WHAT IS BEING ASKED =>
Omit all images, then return the remaining material exactly as it stands.

══════

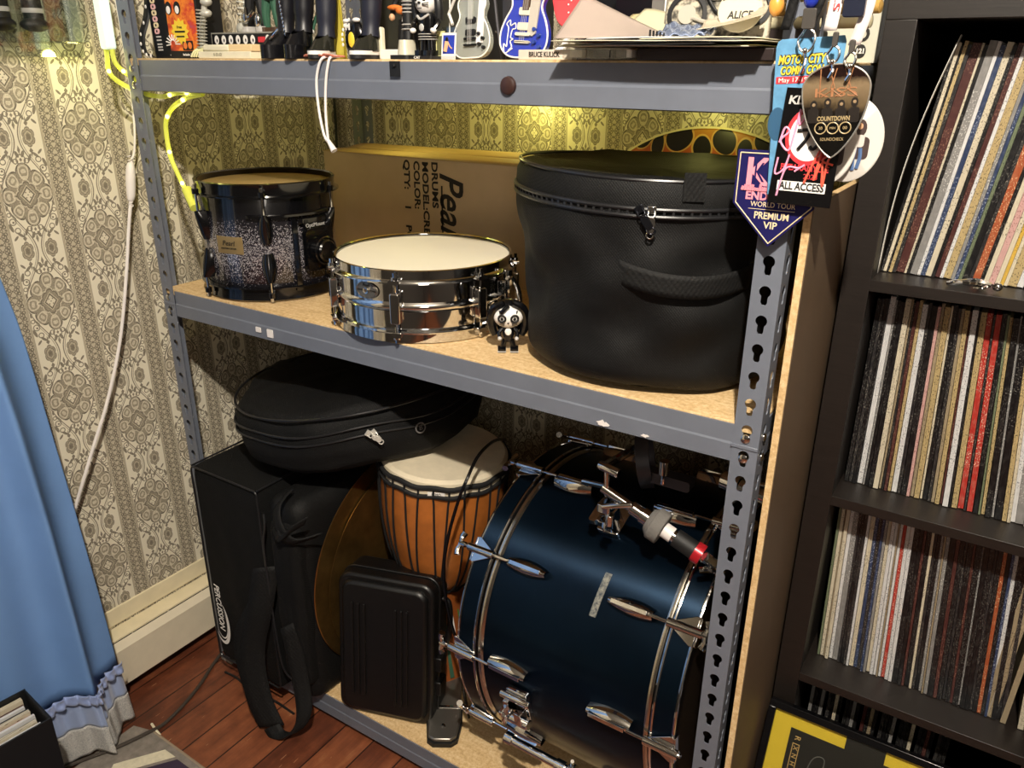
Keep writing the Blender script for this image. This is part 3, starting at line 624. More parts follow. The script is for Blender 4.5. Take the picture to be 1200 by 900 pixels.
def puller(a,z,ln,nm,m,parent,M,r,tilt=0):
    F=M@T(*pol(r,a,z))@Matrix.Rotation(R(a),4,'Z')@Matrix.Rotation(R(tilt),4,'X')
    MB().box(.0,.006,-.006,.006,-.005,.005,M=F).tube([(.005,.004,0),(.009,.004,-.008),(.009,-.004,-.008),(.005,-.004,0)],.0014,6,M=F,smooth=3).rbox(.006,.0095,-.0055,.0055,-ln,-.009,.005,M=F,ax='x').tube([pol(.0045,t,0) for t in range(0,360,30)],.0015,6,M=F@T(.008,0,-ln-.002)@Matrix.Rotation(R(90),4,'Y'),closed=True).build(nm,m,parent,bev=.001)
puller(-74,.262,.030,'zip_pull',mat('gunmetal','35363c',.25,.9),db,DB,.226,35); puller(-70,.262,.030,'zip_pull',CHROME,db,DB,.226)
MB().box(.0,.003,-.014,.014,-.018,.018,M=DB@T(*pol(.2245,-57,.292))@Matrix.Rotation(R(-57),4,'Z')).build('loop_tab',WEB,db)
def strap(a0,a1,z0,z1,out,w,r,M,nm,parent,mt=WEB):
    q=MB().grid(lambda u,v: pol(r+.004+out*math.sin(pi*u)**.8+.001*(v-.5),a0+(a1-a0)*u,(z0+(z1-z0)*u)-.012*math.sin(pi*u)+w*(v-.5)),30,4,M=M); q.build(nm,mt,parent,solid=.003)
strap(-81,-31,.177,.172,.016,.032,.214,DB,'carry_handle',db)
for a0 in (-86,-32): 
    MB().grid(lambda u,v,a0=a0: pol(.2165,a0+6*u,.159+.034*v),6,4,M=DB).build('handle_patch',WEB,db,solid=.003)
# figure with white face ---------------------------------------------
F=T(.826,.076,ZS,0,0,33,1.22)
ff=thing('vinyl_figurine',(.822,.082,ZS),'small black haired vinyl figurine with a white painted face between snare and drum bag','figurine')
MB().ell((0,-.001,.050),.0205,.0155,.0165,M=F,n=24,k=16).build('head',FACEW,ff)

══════

RESPONSE TO THE TASK =>
Keep writing the Blender script for this image. This is part 3, starting at line 624. More parts follow. The script is for Blender 4.5. Take the picture to be 1200 by 900 pixels.
def puller(a,z,ln,nm,m,parent,M,r,tilt=0):
    F=M@T(*pol(r,a,z))@Matrix.Rotation(R(a),4,'Z')@Matrix.Rotation(R(tilt),4,'X')
    MB().box(.0,.006,-.006,.006,-.005,.005,M=F).tube([(.005,.004,0),(.009,.004,-.008),(.009,-.004,-.008),(.005,-.004,0)],.0014,6,M=F,smooth=3).rbox(.006,.0095,-.0055,.0055,-ln,-.009,.005,M=F,ax='x').tube([pol(.0045,t,0) for t in range(0,360,30)],.0015,6,M=F@T(.008,0,-ln-.002)@Matrix.Rotation(R(90),4,'Y'),closed=True).build(nm,m,parent,bev=.001)
puller(-74,.262,.030,'zip_pull',mat('gunmetal','35363c',.25,.9),db,DB,.226,35); puller(-70,.262,.030,'zip_pull',CHROME,db,DB,.226)
MB().box(.0,.003,-.014,.014,-.018,.018,M=DB@T(*pol(.2245,-57,.292))@Matrix.Rotation(R(-57),4,'Z')).build('loop_tab',WEB,db)
def strap(a0,a1,z0,z1,out,w,r,M,nm,parent,mt=WEB):
    q=MB().grid(lambda u,v: pol(r+.004+out*math.sin(pi*u)**.8+.001*(v-.5),a0+(a1-a0)*u,(z0+(z1-z0)*u)-.012*math.sin(pi*u)+w*(v-.5)),30,4,M=M); q.build(nm,mt,parent,solid=.003)
strap(-81,-31,.177,.172,.016,.032,.214,DB,'carry_handle',db)
for a0 in (-86,-32): 
    MB().grid(lambda u,v,a0=a0: pol(.2165,a0+6*u,.159+.034*v),6,4,M=DB).build('handle_patch',WEB,db,solid=.003)
# figure with white face ---------------------------------------------
F=T(.826,.076,ZS,0,0,33,1.22)
ff=thing('vinyl_figurine',(.822,.082,ZS),'small black haired vinyl figurine with a white painted face between snare and drum bag','figurine')
MB().ell((0,-.001,.050),.0205,.0155,.0165,M=F,n=24,k=16).build('head',FACEW,ff)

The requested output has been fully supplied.